To find out, Micheli and his colleagues first simulated its journey through the solar system, accounting for gravitational shoves from all eight planets, Pluto, the moon and the largest bodies in the Asteroid Belt. They also investigated other possibilities such as the influence of “radiation pressure” from sunlight, tweaked rotational rates from uneven solar heating of 'Oumuamua’s surface or potential collisions with other objects that could have affected the visitor’s trajectory. None of these explained the observed changes. “There are a whole bunch of potential reasons that the comet could get nudged,” says cometary scientist and study co-author Karen Meech, a planetary scientist at the University of Hawai'i at Mnoa. “We systematically ruled them all out. The only one that’s physically plausible that remains is outgassing.” In other words, 'Oumuamua’s shift was self-induced, caused by the rocketlike effect of streams of gas shooting out of sunlight-warmed ice at or near its surface. Such a phenomenon is regularly observed in ordinary comets that pass near the sun—just as 'Oumuamua had.

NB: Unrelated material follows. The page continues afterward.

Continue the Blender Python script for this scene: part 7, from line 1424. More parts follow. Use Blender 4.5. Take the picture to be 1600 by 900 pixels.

A Tale of No TailUnderstanding what this all means requires a quick history lesson: Our solar system was a violent, chaotic place when it was young. In the first few hundreds of millions of years—an eyeblink in astronomy timescales—a wealth of material is thought to have been kicked out of the solar system as a result of gravitational interactions among the giant planets and other, smaller bodies. Most of those outcasts were rich in icy, cometlike material from the outer solar system rather than rocky asteroids. If our solar system is typical (and there are as of yet few reasons to believe it is not), then most young planetary systems should suffer from similar violence and the space between the stars should be littered with more ejected comets than asteroids. Comets would thus be the default emissaries from other stars.

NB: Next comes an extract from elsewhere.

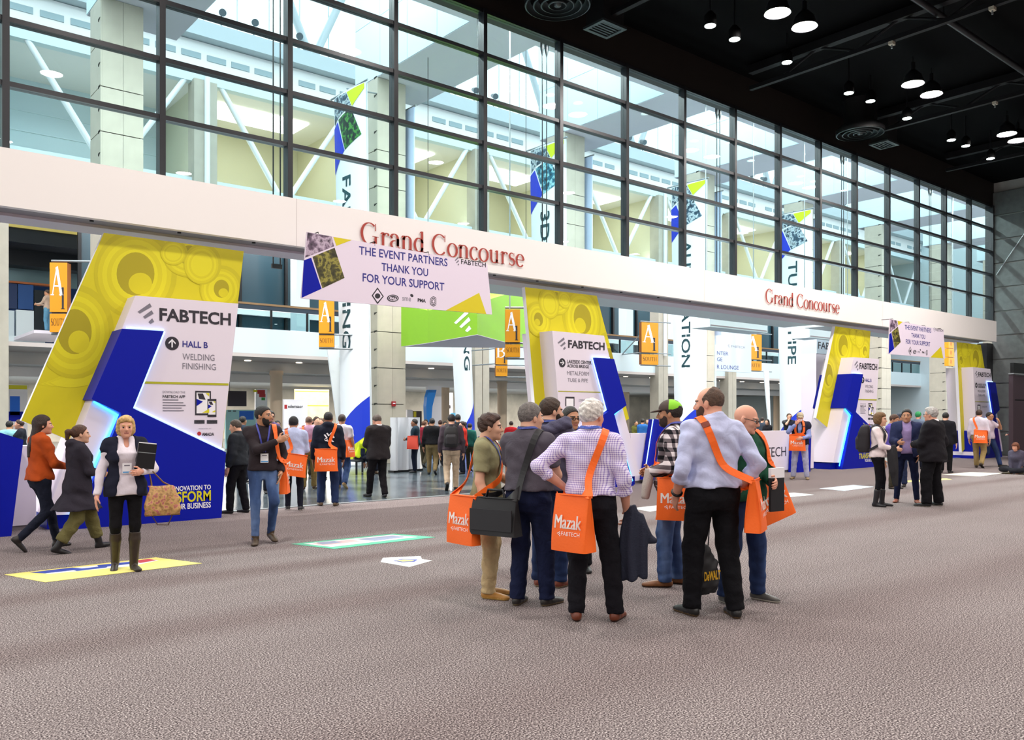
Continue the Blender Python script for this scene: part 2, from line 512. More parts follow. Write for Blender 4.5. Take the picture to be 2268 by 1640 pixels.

But as telescopes around the world turned their attention to 'Oumuamua, it became clear the visitor showed no signs of cometary activity. It lacked the streaming tail of a comet or any signs of ice and gas emerging after sizzling so close to the sun. Some astronomers suggested the comet had been fried by interstellar radiation, forming a crust of material that shielded the lighter ices beneath from the sun’s evaporative warmth.
So, if Micheli and Meech's data is sound, why didn’t earlier observations detect any gas—or, for that matter, the associated shift in 'Oumuamua’s motion? One of the biggest reasons is because the emission of gas—and the resulting change in motion—was very small. “[The push] was so little that it could not have been seen in our observations,” Micheli says—particularly, according to Meech, given the brevity of 'Oumuamua’s close encounter with Earth and the object’s inherent dimness. Within a week of discovery 'Oumuamua had receded so far from our planet, it was 10 times dimmer than when first spotted; after a month it was a hundred times darker still. That made some observations difficult, if not impossible, Meech says.
When astronomers study comets, they hunt for cyanide, which when excited by starlight emits a distinct, telltale blue glow readily detectable with advanced telescopes. The compound is stirred into the comet at its formation, a fingerprint of the early planetary system. If 'Oumuamua streamed cyanide gas, however, it was below the detection limits of current instruments. That null result suggests 'Oumuamua must have a cyanide to water ratio at least 15 times lower than our solar system's most cyanide-depleted comets—further proof the object was truly not born in our solar system. “It would not surprise me that a different solar system would have a totally different environment, and that we might find cyanide depletion,” says cometary scientist Matthew Knight of the University of Maryland, College Park, who was not part of the study team.
A dearth of small, light-reflecting dust particles on its surface could also account for 'Oumuamua’s cloaked cometary emission. Knight says the object’s apparent lack of small dust could have come about in two different ways: Either it could have passed by its star multiple times in its home system, in which case stellar winds would eventually blow away its smallest dust particles; or the dust could have slowly eroded away from eons of exposure to cosmic radiation during its long sojourn in interstellar space. He doubts the first explanation, simply because most of the objects ejected from a planetary system are done so early on, before they can be so intensely baked by their stars. Although it is still possible to eject things from the solar system today, a late-breaking outcast would be rare in contrast to the wealth of material ejected in the early years. Statistically speaking, 'Oumuamua should not have had enough time to shed its small particles before leaving its home system. The second option—the gradual erosion of dust from cosmic radiation—is the explanation Meech and others find most likely.
'Oumuamua is long gone, forever faded from the view of even the world’s current best telescopes. But astronomers are now busying themselves preparing for the next visitor. Meech says the completion in the 2020s of several planned next-generation observatories will allow for more detailed examinations of the solar systems’ next interlopers.
“Now that we know from direct experience how interstellar objects behave, we hope that the next time an object like this is discovered we will be able to get even more detailed observations,” Micheli says. “Hopefully the next one may also remain observable for a bit longer, giving us more time to study its motion and its composition in greater detail.”